Several of its most admirable statues have come to light in recent decades. A standing Vishnu on loan from the Fine Arts Museum in Ho Chi Minh City may date from the 6th or 7th century A.D. It is closely related to the early Khmer style. Another Vishnu from Bien Hoa, lent by the Dong Nai Museum in Dong Nai Province, belongs to the school represented by the statuary discovered south of Angkor Borei in Cambodia.
The 7th century A.D. date that is put forward is educated guesswork. What is not in doubt is the mastery of the unknown artist who carved the Vishnu from Dong Nai. The elongated proportions, the rhythmical stylization of the loincloth, and the inscrutable expression of supreme authority speak of an art at the apex of a first blossoming.
Uncertainty likewise surrounds the rise and fall of a kingdom called Champa along the coastal areas of Vietnam. A marked trend toward the grimacing rendition of the human face in Hindu and Buddhist statuary alike, occasionally leading to cartoon-like characters, characterizes the highly distinctive art of the Chams, whose descendants in Vietnam and Cambodia speak a Malay-related language. A puckish seated figure from the Da Nang Museum of Cham Sculpture could be laughing at our inability to write a coherent history of their culture.

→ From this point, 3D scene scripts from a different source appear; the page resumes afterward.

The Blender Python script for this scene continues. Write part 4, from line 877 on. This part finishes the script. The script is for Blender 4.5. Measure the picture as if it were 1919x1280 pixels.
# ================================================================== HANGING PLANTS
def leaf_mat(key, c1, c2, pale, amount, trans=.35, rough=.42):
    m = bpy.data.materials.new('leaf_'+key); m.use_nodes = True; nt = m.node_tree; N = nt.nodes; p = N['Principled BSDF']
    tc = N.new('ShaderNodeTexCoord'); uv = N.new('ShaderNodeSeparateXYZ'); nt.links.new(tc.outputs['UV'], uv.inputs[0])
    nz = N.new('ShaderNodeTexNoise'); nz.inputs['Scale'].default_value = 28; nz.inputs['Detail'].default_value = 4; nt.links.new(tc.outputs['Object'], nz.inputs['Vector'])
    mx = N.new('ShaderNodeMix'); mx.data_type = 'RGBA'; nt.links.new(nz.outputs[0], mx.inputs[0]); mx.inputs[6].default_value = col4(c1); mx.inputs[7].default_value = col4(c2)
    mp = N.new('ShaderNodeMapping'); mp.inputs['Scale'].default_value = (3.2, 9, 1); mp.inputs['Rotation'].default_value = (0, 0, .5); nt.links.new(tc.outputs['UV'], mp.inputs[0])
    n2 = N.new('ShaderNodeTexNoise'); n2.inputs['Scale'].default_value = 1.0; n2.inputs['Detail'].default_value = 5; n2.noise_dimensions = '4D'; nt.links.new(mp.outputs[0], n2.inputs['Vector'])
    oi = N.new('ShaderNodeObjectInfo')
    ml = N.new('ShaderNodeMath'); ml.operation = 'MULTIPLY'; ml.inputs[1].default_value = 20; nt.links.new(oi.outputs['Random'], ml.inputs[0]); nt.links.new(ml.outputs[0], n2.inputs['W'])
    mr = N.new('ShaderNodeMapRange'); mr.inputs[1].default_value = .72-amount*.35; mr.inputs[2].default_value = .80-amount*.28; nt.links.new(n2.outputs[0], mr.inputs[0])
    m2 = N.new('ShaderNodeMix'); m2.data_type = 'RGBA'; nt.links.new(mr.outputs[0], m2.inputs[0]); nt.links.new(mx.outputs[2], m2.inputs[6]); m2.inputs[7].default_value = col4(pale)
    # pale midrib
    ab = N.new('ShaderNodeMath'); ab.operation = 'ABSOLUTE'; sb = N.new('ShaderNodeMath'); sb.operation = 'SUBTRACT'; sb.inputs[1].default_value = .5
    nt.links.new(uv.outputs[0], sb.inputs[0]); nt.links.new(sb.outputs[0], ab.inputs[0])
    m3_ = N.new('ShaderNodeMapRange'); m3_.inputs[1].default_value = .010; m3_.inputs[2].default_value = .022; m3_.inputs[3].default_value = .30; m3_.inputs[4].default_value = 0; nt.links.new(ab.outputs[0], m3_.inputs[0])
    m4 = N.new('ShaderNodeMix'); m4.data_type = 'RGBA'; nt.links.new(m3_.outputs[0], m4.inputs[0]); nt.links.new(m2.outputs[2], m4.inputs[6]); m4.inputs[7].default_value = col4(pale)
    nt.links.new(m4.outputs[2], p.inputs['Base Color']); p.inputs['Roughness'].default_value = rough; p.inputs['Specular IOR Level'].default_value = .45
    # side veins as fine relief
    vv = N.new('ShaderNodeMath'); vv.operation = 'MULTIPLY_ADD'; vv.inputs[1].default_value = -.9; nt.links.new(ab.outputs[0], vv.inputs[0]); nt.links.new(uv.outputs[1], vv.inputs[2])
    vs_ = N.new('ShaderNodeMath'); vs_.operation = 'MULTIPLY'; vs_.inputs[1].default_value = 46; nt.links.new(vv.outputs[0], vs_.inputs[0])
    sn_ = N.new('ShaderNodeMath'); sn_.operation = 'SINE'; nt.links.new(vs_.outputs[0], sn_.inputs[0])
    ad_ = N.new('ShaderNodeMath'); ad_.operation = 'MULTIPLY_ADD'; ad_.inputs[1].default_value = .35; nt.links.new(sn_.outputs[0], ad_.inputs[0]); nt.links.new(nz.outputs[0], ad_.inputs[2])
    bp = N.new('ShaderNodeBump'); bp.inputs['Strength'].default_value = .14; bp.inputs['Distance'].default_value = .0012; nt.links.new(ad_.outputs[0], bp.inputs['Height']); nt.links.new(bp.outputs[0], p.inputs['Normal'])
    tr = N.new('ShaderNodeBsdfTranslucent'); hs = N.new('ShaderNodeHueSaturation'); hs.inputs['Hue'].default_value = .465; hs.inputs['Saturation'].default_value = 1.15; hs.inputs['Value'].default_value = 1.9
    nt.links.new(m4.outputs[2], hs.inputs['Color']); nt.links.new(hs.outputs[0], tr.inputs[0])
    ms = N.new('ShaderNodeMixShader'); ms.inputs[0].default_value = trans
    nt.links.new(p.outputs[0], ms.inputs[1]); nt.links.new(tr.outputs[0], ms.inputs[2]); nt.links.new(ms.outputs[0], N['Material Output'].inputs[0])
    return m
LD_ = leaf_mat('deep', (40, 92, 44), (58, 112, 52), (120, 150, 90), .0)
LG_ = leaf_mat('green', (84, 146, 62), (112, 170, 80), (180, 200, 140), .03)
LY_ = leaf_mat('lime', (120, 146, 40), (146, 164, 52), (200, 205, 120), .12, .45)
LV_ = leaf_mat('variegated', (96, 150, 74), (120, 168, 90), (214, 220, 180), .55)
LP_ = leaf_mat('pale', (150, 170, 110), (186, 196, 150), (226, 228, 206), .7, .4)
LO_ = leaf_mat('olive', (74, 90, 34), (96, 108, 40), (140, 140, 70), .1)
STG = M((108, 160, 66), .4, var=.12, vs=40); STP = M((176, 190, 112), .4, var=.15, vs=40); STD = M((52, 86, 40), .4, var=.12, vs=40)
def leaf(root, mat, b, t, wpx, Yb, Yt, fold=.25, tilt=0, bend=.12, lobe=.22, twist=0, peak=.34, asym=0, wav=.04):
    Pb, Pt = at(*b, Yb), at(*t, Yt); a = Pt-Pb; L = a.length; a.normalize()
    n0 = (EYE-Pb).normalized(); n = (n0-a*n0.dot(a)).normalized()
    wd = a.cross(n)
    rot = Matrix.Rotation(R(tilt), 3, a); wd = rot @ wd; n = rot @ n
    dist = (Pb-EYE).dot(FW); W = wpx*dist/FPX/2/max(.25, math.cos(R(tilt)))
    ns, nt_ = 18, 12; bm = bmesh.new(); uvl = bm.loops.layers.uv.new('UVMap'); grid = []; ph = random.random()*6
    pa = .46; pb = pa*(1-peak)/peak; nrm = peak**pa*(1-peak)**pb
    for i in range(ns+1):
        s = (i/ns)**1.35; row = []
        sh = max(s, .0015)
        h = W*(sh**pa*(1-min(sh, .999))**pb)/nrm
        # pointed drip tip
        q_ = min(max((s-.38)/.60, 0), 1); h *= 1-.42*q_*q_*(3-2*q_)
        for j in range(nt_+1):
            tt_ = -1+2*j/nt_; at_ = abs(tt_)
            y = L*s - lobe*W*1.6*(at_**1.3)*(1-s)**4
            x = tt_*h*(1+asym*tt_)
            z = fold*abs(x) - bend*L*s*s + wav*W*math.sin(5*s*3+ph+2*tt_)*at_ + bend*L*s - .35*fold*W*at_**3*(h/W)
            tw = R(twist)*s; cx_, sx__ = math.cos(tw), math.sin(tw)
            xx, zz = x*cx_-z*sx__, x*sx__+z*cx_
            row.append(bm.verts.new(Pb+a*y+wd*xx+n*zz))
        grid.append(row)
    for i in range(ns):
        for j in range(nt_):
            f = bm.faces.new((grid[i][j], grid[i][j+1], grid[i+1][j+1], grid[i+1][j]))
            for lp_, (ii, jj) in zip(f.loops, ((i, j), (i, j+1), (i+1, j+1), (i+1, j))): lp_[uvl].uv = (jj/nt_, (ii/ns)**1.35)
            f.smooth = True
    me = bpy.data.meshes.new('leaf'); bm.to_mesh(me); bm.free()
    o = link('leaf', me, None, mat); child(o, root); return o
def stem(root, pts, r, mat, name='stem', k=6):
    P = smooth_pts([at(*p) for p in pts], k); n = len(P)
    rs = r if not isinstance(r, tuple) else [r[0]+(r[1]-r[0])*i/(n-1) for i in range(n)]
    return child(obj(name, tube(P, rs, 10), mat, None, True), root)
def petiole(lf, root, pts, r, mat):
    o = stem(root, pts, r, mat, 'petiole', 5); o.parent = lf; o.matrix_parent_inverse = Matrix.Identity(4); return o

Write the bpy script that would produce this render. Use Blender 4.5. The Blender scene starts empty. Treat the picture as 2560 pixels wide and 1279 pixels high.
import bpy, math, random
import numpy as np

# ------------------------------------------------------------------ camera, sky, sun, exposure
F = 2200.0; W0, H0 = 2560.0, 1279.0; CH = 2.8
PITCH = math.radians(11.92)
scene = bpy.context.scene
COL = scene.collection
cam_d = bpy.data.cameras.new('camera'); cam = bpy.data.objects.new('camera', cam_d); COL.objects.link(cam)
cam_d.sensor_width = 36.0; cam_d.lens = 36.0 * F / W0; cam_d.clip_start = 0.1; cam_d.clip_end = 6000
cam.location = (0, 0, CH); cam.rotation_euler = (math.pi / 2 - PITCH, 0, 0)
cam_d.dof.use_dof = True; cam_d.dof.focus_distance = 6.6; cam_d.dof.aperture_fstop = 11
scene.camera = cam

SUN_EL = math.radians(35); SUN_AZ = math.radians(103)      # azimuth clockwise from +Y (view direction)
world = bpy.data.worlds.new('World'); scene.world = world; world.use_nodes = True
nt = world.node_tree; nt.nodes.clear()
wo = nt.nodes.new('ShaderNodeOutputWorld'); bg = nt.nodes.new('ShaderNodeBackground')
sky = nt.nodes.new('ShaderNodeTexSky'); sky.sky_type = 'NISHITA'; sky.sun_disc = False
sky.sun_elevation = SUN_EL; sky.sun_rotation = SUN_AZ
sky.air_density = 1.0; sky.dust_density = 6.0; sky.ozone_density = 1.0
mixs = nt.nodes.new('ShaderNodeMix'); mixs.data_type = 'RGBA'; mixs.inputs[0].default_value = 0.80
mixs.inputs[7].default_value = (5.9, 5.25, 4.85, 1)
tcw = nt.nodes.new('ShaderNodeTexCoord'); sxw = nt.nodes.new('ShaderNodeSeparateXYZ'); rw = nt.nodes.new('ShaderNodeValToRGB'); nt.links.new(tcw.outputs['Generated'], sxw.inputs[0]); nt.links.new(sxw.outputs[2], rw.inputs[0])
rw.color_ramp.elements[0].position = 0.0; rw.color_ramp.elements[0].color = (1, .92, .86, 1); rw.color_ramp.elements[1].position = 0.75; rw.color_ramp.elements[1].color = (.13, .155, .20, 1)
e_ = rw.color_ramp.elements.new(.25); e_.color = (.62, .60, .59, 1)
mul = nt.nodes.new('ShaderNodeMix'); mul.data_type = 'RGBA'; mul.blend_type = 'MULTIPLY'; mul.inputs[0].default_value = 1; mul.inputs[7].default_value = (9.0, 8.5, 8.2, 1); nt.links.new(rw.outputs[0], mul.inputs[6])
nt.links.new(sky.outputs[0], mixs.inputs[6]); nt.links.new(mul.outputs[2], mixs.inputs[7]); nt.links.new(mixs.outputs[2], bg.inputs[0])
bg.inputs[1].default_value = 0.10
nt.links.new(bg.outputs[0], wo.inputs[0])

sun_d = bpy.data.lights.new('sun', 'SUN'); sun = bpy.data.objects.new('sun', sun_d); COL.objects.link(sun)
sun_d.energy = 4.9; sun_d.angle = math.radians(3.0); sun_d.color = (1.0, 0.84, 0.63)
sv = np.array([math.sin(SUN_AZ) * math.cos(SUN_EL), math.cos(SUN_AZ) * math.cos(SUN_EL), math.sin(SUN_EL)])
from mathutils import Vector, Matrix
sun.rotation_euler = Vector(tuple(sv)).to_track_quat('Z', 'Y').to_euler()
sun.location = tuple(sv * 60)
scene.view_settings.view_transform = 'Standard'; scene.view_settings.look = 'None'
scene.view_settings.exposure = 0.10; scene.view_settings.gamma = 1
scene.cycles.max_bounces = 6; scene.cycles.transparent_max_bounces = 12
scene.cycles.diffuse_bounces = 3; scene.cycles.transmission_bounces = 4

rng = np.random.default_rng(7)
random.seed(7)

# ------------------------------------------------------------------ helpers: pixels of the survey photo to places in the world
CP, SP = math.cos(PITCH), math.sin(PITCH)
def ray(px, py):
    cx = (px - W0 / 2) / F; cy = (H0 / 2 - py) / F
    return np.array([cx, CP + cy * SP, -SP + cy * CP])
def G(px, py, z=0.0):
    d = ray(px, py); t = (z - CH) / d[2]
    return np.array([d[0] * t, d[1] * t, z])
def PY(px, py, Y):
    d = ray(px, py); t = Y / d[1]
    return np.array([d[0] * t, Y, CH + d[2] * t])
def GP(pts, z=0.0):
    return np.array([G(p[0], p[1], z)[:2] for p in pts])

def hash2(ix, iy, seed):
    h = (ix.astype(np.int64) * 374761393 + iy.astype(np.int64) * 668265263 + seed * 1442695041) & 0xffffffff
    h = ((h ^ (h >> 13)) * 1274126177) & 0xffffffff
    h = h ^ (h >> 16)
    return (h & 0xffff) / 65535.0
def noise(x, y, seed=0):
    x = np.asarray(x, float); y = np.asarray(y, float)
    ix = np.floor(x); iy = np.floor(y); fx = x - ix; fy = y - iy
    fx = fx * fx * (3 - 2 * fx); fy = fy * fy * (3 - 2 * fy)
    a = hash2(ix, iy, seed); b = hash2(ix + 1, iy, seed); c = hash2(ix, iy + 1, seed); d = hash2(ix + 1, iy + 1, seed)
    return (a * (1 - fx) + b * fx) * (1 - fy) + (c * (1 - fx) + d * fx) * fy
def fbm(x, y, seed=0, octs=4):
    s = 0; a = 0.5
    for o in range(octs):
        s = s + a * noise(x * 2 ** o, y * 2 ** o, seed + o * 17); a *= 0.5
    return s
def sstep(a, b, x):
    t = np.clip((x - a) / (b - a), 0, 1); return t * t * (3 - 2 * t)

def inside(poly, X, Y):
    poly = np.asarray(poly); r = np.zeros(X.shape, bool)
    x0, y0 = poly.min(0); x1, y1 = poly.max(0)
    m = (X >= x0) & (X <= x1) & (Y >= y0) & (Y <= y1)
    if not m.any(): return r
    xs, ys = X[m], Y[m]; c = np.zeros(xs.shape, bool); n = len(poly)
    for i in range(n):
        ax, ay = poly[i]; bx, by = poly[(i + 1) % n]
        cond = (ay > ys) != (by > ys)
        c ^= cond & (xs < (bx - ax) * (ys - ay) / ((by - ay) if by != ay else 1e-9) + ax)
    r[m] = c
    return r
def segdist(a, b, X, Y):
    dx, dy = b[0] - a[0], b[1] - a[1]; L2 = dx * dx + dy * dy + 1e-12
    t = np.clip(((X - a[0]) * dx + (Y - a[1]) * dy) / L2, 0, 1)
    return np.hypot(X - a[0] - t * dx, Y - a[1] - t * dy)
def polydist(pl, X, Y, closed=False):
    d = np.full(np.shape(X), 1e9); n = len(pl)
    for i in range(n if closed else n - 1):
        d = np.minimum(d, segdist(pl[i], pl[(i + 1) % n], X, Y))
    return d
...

The most extraordinary object from Champa in New York is vaguely described in the exhibition book as a “silver/electrum covered vessel.” It must have served as a pedestal to a Buddhist statue, now missing, and was once a reliquary containing offerings such as miniature rock crystal and gold artifacts loaded with Buddhist symbolism. Extensive traces of gilding remain. These were probably renewed over time, in keeping with Buddhist ritual practice.
The date, given as “12th-15th century,” reflects the vagueness surrounding much of Cham culture, but for once it is possible to be more precise. The tribolate arches with a cusp visible on the lobes of the lotus chalice are borrowed from the Iranian world and point to the late 14th or 15th century A.D., adding one more to the many examples of contacts between that part of the world and Southeast Asia at that point.
Ironically, the birth of the most original aspect of Vietnamese art is also poorly understood. The ceramics related to the Song Dynasty wares of 12th-to-13th century China that have come out of Thanh Hoa Province as a result of massive commercial digging and of recent archaeological excavations greatly differ from the wares of Chinese potters. Vietnamese preference went to different shapes. Their colors, which are rarely truly similar to those of Chinese wares, included exquisite nuances of ivory, honey or lilac. Regrettably, the ceramics in the show are not the greatest.
Next to nothing is known about individual workshops or the evolution of the art over time and our understanding of the blue and white wares of the 15th and 16th centuries is hardly more advanced.
Bedeviled by the destruction of entire cultures, but fraught with marvelous creativity, the Indochinese peninsula has yielded few of its cultural secrets. The day competent archaeological work is carried out on a systematic scale, a hugely complex picture will emerge, with many more gems than we know.
Arts of Ancient Viet Nam. From River Plain to Open Sea. Asia Society. New York. Until May 2.